There is also data that is localized into the languages that Microsoft localizes into, but that is stored elsewhere and doesn't have the same kinds of problems since tools like Policheck know exactly what language to use for each time it is run against a huge set of localized data.

But getting back to the locale data -- to get the best coverage, it either has to have targeted runs on specfic subsets of the data, or it has to be run so widely (with every dictionary on all data) that false positives are pretty much guaranteed.

Add to that the fact that many terms that are caught specifically because someone might use them incorrectly (e.g. Taiwan or Macedonia) but the locale data contains the terms carefully and deliberately -- which means more false positives,

It is still worth doing the work, though. Because there are obvious disadvantages of offending customers when it comes to their overall satisfaction with the product.

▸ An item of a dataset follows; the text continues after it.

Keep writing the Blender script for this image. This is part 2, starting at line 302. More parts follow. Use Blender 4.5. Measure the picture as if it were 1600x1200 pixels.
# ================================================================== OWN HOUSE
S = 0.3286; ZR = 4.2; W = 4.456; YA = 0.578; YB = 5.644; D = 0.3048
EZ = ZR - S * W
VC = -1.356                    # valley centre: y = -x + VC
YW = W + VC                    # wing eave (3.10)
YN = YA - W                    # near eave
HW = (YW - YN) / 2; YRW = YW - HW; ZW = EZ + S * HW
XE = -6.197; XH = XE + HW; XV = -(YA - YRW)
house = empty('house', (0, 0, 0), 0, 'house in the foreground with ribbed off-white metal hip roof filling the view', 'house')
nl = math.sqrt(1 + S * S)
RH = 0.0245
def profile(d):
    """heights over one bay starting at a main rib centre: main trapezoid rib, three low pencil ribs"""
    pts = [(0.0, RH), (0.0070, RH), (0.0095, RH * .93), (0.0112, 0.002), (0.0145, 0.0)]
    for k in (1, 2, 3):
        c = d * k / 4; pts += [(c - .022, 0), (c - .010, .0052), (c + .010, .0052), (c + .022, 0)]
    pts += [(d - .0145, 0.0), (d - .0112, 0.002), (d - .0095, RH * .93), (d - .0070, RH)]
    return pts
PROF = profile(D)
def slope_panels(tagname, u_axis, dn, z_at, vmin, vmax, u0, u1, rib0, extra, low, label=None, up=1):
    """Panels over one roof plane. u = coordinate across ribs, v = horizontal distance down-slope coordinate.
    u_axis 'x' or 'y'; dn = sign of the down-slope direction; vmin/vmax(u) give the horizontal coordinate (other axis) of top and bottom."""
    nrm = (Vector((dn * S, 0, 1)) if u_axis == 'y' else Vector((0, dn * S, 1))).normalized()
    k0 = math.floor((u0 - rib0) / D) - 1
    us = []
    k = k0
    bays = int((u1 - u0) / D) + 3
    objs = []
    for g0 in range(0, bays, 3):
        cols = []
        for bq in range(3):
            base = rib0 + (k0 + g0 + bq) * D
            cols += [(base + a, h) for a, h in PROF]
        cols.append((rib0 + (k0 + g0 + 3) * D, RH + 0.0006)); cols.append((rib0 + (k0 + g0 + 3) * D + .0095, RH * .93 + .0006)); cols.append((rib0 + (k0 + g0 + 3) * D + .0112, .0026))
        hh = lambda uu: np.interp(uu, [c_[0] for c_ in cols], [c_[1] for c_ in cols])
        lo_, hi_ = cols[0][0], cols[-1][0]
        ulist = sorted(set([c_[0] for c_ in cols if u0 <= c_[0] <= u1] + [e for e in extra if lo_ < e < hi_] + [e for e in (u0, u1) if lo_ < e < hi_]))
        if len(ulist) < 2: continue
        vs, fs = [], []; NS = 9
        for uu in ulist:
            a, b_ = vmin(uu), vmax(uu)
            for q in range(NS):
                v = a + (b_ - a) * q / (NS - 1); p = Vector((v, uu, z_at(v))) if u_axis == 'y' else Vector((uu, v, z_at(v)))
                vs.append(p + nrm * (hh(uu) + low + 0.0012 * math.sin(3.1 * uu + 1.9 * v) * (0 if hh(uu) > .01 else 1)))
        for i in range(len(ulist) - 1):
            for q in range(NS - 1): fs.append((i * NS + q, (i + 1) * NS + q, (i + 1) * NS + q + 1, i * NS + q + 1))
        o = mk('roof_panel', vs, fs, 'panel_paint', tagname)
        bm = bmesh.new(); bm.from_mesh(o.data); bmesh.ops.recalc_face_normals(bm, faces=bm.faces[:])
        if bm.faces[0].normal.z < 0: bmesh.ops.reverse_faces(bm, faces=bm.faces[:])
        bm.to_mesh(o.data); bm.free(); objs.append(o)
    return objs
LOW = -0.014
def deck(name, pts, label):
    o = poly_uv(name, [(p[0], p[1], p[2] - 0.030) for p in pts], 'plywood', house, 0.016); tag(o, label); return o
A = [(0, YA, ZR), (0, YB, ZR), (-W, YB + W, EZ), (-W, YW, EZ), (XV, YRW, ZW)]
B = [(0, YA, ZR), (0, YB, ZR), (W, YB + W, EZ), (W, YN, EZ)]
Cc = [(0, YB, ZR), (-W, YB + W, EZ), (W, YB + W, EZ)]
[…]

Of course the biggest "violator" of terms according to this tool, which every inappropriate word in exactly the worst possible context to cause offense, is the tables of data in Policheckitself. Given the fact that every single term in it would be flagged, if one were to run the tool on its own source and data, one would be swamped with reports of problematic words. I imagine it still has to be run, to check for unexpected violations (they just have to ignore the huge number of expected cases!0.

But as challenges go, it is quite unique....


Jens on 7 Dec 2010 3:22 AM:

Nice one, Michael! False positives can be really annoying, though, like EnumFontFamilie***, which I saw in some coder's forum that was probably not using Policheck. Makes web searches a bit more challenging.

Michael S. Kaplan on 7 Dec 2010 2:09 PM:

Did you do those *'s, or did the site censoring filter?